» Job
Beginning with the first line of the data below, extract each line up to and including the one containing "COL = S.collection". Copy them exactly and add nothing.

» Information shown
........

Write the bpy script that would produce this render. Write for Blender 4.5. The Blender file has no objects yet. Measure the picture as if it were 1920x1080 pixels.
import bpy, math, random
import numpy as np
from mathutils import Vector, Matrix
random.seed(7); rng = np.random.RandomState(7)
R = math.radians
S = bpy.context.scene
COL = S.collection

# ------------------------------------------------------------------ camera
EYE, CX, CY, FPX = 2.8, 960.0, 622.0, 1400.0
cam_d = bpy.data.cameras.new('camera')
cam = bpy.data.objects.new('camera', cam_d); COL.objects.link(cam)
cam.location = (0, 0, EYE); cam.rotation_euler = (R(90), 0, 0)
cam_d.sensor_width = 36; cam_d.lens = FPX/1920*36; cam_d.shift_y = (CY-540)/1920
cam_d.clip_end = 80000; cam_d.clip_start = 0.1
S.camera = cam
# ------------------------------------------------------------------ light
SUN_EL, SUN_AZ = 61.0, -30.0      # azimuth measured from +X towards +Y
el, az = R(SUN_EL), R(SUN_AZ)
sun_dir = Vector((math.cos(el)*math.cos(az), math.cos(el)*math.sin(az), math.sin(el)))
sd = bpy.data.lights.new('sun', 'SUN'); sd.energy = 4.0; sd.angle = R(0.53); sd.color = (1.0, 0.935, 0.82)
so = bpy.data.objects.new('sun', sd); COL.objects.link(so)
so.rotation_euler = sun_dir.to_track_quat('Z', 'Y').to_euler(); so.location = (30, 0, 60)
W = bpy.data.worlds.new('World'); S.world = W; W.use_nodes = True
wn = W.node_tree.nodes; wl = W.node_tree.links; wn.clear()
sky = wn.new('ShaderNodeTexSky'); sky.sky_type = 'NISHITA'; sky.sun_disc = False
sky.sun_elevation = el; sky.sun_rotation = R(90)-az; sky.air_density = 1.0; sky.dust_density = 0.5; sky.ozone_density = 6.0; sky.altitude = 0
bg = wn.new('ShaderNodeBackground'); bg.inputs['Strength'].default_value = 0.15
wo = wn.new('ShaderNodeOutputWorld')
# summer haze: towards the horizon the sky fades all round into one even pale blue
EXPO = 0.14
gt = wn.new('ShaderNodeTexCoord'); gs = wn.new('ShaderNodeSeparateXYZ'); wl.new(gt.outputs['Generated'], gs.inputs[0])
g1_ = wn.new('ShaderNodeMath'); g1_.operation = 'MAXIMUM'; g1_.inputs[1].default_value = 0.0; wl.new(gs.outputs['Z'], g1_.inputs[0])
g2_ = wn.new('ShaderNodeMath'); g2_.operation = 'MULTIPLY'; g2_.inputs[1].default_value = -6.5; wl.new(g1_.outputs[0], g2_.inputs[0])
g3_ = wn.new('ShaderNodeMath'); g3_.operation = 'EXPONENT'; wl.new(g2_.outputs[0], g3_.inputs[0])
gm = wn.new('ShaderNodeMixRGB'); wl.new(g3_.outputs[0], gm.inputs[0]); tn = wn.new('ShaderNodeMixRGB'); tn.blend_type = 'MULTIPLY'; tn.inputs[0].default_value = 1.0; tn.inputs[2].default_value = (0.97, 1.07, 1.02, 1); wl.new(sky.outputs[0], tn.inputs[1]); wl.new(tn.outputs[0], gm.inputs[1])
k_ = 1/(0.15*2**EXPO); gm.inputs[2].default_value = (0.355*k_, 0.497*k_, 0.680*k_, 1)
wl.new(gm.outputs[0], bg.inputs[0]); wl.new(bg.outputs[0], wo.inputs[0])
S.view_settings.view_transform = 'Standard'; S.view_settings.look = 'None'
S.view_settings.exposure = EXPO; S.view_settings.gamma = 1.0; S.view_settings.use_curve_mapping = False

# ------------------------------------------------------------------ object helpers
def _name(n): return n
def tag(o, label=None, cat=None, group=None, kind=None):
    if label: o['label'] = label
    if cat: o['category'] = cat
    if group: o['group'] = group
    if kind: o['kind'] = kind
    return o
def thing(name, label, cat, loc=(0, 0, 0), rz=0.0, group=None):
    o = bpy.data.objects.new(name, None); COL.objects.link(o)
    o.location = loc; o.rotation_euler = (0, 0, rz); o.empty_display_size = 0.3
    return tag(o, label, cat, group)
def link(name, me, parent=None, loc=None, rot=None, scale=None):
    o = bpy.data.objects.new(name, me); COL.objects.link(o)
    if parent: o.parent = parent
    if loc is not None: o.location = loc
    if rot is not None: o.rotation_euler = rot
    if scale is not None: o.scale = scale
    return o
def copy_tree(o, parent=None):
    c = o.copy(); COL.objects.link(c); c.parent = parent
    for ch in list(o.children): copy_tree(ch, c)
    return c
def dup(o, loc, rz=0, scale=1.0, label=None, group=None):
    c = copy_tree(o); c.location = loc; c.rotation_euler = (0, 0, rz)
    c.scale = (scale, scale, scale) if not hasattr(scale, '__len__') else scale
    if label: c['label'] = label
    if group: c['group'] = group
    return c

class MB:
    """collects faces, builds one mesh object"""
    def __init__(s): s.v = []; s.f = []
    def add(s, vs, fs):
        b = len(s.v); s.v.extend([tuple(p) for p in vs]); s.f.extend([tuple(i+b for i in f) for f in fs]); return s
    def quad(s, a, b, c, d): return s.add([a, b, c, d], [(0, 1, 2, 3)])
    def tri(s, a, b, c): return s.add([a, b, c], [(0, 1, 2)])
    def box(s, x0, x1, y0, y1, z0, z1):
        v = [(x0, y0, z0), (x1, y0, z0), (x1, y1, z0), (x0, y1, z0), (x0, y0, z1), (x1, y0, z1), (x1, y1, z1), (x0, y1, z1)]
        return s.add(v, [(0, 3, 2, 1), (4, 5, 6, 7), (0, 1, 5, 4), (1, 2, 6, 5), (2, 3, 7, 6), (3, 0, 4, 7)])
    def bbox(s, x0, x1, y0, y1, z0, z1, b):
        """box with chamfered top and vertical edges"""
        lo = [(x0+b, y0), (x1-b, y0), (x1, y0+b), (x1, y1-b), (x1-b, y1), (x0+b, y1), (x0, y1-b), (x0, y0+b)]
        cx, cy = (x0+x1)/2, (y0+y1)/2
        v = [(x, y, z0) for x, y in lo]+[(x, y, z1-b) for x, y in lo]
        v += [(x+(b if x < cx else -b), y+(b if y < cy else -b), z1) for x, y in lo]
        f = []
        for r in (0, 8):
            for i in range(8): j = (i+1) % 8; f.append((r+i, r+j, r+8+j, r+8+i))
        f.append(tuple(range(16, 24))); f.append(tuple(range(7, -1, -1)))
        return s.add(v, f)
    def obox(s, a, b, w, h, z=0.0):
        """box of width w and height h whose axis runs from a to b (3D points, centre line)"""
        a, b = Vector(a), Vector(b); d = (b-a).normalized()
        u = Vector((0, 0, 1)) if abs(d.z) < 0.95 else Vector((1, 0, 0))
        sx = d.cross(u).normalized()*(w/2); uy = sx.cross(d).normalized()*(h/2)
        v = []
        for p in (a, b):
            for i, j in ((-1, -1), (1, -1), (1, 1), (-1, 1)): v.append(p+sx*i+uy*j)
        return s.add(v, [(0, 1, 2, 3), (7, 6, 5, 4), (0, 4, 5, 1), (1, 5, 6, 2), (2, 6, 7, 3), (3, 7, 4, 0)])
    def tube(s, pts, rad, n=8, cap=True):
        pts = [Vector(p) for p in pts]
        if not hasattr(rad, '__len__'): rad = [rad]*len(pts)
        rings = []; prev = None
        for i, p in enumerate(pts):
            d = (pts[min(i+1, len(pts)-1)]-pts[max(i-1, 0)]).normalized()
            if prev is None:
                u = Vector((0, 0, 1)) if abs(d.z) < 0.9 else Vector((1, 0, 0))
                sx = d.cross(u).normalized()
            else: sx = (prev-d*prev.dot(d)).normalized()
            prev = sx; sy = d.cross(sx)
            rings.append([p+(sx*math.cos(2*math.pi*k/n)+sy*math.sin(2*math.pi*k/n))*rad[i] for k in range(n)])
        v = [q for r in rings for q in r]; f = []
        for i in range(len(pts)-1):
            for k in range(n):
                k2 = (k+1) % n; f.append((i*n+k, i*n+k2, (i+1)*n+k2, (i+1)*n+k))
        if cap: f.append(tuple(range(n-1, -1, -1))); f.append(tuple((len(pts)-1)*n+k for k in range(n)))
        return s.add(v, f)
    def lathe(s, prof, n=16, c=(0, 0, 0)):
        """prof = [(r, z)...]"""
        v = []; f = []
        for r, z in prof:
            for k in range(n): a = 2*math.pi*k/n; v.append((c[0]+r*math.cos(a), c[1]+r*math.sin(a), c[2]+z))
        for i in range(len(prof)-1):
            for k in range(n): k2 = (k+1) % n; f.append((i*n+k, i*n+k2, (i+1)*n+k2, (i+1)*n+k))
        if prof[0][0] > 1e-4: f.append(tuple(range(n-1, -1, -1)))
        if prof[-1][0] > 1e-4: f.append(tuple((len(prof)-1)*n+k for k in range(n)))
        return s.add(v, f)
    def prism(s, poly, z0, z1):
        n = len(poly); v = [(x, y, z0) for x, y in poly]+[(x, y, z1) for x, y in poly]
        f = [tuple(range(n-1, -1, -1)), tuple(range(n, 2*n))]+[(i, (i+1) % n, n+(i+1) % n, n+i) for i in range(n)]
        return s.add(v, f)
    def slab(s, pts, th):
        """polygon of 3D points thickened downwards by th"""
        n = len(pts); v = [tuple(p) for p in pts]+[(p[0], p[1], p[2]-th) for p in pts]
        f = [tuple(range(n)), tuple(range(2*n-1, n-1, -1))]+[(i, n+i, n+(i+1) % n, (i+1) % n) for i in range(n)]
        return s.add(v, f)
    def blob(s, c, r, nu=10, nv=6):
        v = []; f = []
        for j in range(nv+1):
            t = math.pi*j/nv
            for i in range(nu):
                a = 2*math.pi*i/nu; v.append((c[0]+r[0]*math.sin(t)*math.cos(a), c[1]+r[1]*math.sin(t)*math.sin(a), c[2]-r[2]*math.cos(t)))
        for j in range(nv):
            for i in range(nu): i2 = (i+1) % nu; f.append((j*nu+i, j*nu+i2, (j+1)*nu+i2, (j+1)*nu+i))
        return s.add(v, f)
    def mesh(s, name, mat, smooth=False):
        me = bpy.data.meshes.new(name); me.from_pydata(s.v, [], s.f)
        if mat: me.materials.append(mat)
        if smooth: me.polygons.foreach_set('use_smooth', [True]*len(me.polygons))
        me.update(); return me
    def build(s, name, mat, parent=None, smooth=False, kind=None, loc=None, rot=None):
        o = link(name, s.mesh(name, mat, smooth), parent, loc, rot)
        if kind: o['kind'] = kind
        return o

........

» Solution to this task
Write the bpy script that would produce this render. Write for Blender 4.5. The Blender file has no objects yet. Measure the picture as if it were 1920x1080 pixels.
import bpy, math, random
import numpy as np
from mathutils import Vector, Matrix
random.seed(7); rng = np.random.RandomState(7)
R = math.radians
S = bpy.context.scene
COL = S.collection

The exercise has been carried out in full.